▶ _Dataset extract_:
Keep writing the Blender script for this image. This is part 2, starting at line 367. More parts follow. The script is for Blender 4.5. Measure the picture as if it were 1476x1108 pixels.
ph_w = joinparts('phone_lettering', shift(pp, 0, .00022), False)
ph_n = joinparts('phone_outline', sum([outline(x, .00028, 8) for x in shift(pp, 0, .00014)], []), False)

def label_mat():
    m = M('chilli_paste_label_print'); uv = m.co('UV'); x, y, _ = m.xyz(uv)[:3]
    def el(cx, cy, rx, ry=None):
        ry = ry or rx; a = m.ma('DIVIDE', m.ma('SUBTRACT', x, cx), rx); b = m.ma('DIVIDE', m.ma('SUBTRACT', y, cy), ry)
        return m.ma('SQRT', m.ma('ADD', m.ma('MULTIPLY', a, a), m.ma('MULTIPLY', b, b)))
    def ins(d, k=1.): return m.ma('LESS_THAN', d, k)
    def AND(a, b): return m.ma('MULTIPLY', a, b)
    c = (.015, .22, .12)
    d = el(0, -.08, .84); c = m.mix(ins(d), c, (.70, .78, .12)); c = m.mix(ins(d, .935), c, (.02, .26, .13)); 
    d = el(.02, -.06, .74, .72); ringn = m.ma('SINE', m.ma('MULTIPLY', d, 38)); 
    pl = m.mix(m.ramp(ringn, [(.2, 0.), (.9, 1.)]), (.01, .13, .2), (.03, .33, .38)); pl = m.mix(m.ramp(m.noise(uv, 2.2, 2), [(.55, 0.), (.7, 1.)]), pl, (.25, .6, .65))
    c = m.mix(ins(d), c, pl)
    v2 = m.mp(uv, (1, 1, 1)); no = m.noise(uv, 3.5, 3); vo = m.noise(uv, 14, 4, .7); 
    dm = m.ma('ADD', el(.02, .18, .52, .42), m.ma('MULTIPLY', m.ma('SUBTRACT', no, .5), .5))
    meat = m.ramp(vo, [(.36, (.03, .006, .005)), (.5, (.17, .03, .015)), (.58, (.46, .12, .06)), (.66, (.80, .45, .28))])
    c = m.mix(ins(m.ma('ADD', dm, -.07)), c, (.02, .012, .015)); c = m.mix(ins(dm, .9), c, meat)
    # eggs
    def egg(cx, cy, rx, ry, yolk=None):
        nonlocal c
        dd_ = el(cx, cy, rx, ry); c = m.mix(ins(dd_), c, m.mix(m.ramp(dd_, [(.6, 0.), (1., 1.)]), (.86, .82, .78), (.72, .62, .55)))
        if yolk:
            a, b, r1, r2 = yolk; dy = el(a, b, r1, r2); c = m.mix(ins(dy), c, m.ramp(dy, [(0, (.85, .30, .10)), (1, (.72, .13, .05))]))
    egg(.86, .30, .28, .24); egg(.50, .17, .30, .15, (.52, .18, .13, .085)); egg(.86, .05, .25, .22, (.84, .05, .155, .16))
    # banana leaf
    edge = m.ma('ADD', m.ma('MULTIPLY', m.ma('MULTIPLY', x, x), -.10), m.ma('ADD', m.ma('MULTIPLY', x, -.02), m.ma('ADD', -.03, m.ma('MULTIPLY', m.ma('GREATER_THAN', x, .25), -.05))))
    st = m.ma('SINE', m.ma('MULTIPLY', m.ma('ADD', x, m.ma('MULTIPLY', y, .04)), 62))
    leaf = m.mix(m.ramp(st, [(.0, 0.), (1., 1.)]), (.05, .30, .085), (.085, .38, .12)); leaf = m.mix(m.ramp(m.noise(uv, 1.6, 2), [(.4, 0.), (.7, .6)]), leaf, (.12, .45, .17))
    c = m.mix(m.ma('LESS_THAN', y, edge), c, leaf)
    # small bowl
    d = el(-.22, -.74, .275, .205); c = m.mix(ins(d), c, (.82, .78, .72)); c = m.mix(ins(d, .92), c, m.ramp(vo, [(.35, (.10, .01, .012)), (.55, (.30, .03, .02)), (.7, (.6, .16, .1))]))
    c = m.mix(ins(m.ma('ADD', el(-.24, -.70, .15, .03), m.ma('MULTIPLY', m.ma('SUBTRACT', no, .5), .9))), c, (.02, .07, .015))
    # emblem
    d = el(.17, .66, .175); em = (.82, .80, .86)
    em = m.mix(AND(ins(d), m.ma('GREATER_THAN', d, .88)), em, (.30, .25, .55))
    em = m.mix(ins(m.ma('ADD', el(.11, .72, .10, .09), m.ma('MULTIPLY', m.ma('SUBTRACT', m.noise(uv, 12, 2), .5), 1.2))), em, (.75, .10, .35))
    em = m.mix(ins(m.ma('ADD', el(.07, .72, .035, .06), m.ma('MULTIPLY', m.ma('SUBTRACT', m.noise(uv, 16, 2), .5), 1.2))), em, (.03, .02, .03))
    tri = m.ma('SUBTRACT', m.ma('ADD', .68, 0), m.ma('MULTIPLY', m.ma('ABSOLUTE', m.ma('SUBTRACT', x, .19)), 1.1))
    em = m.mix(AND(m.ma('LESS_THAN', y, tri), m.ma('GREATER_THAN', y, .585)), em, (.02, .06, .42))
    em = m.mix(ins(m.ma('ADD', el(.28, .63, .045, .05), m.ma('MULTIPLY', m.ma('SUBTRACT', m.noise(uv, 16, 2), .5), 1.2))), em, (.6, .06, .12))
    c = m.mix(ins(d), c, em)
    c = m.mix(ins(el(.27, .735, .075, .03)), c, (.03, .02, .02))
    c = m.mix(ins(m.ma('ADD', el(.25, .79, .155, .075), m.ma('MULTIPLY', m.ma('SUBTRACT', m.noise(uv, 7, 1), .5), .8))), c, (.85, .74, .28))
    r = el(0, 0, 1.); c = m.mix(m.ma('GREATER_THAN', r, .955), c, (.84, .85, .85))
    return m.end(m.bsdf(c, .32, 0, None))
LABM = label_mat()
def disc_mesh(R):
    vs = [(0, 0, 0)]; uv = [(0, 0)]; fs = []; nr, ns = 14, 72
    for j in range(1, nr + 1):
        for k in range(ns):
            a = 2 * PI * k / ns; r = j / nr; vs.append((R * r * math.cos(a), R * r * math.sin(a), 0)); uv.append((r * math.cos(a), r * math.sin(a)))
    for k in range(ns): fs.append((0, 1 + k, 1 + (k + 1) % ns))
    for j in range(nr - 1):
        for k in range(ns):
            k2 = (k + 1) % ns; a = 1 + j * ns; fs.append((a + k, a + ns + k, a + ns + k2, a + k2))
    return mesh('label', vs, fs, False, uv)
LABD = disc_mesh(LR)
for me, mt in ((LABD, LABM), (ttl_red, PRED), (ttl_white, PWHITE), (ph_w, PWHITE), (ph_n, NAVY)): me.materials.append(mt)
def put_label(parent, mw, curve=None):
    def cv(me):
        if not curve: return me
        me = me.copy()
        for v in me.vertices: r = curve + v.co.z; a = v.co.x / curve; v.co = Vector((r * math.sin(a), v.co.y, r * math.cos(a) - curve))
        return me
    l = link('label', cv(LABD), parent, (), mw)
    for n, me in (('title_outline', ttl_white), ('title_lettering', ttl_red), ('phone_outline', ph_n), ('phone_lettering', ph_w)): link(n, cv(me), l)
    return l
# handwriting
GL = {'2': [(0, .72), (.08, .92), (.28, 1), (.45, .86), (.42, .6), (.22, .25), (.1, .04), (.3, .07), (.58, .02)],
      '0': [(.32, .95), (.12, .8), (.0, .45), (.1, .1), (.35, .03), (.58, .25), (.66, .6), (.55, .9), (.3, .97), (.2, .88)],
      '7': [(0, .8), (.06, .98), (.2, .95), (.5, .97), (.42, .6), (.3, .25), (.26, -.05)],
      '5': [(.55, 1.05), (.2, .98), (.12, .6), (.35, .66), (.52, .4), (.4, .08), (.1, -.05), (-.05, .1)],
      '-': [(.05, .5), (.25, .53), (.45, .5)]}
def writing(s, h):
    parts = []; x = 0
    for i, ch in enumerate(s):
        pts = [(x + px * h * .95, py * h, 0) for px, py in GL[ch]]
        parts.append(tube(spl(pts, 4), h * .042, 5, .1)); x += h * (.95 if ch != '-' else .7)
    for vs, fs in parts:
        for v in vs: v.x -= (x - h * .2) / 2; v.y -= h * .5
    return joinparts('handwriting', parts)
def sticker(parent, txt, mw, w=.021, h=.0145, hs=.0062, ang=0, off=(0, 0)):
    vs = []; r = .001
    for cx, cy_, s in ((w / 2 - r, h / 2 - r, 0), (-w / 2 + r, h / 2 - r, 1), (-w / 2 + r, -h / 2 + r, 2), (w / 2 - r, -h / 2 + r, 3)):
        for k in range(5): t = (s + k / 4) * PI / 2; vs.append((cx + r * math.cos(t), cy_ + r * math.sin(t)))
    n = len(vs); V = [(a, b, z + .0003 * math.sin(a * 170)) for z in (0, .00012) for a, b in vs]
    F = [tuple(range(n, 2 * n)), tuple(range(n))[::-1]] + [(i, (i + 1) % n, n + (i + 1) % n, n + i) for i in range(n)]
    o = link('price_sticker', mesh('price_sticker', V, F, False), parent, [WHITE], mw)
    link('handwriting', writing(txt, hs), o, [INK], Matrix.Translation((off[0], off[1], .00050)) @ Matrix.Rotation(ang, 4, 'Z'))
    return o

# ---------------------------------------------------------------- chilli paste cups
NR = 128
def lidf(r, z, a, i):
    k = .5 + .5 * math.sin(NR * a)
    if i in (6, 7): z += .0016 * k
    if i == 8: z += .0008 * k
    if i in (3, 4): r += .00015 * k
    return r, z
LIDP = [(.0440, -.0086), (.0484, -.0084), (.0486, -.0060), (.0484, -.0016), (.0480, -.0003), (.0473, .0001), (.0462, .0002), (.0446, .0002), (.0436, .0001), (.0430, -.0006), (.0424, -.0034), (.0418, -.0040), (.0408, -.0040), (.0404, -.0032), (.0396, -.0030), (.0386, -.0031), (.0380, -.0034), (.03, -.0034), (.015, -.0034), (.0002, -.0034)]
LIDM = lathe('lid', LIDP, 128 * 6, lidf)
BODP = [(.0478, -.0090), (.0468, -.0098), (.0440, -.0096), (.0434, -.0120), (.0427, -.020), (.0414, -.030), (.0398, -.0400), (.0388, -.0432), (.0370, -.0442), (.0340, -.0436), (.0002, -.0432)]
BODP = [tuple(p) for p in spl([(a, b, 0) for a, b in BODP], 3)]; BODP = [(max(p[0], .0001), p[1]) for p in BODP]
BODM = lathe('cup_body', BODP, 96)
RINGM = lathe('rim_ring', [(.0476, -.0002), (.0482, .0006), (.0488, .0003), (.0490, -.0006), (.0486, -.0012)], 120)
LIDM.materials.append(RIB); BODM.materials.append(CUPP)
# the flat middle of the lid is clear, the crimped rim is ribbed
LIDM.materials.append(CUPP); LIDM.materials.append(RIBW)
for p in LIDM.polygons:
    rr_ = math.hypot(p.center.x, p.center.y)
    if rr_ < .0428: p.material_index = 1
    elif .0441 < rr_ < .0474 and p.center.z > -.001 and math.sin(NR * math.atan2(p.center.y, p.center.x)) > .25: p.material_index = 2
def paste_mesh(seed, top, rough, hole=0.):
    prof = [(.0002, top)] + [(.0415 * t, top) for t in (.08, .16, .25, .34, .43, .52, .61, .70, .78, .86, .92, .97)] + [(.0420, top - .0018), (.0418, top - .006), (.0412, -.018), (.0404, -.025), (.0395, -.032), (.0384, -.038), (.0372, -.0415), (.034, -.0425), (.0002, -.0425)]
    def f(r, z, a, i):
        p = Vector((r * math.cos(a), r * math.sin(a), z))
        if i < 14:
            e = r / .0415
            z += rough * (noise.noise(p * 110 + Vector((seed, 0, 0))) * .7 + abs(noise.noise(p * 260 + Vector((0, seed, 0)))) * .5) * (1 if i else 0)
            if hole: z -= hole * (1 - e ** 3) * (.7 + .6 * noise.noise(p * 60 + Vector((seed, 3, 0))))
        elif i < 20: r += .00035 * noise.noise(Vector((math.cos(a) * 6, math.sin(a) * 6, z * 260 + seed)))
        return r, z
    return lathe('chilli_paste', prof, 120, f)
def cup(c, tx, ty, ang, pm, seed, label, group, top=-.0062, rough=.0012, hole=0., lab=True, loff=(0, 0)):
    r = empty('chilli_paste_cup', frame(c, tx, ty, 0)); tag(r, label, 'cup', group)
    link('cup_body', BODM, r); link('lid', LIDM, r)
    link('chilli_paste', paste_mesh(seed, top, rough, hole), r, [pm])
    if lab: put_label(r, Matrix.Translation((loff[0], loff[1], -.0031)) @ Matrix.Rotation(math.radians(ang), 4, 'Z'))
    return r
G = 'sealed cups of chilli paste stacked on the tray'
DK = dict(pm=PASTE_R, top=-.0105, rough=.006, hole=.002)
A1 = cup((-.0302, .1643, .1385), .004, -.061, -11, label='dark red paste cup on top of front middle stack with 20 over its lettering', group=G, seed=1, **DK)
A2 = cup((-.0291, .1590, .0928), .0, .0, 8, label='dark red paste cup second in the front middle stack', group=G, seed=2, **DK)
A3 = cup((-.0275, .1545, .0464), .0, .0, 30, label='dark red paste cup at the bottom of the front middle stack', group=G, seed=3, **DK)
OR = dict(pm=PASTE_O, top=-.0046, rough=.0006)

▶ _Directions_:
From the first line of the data through the line with "ph_n = joinparts('phone_outline', sum([outline(x, .00028, 8)", quote each line exactly and add nothing else.

▶ _Task solution_:
Keep writing the Blender script for this image. This is part 2, starting at line 367. More parts follow. The script is for Blender 4.5. Measure the picture as if it were 1476x1108 pixels.
ph_w = joinparts('phone_lettering', shift(pp, 0, .00022), False)
ph_n = joinparts('phone_outline', sum([outline(x, .00028, 8) for x in shift(pp, 0, .00014)], []), False)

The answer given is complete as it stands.